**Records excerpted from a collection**

-=-=-=-=-

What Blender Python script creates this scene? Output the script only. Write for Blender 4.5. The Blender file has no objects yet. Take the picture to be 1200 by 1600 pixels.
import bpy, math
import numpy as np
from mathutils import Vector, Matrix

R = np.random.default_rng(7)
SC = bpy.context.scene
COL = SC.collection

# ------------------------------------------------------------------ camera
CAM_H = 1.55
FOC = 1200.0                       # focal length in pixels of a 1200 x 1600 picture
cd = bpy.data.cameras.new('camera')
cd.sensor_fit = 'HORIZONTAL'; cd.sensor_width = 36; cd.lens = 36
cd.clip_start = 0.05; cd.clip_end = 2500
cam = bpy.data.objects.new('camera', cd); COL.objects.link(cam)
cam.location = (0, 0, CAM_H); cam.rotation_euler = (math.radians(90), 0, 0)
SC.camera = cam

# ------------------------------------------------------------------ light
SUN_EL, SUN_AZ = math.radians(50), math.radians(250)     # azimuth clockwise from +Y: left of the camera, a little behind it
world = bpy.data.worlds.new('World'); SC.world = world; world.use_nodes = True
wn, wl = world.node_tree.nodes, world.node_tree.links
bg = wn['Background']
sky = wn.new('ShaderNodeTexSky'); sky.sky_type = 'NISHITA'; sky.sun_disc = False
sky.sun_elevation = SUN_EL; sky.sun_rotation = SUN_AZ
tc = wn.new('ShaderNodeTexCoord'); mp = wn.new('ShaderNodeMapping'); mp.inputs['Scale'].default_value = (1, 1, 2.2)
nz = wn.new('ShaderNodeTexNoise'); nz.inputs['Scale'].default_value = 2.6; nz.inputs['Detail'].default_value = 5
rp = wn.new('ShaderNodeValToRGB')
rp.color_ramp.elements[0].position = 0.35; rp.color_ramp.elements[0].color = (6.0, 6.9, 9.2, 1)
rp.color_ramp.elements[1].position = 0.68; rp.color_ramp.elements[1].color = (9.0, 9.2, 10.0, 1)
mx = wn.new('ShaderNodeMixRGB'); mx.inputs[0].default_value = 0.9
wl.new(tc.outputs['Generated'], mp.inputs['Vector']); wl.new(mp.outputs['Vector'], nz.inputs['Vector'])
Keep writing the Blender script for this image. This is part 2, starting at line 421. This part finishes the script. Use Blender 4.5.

-=-=-=-=-

**DIRECTION**
Write out, unaltered, the lines from the opening of the listing through the line that includes "COL = SC.collection".

**CORRECT RESPONSE**
What Blender Python script creates this scene? Output the script only. Write for Blender 4.5. The Blender file has no objects yet. Take the picture to be 1200 by 1600 pixels.
import bpy, math
import numpy as np
from mathutils import Vector, Matrix

R = np.random.default_rng(7)
SC = bpy.context.scene
COL = SC.collection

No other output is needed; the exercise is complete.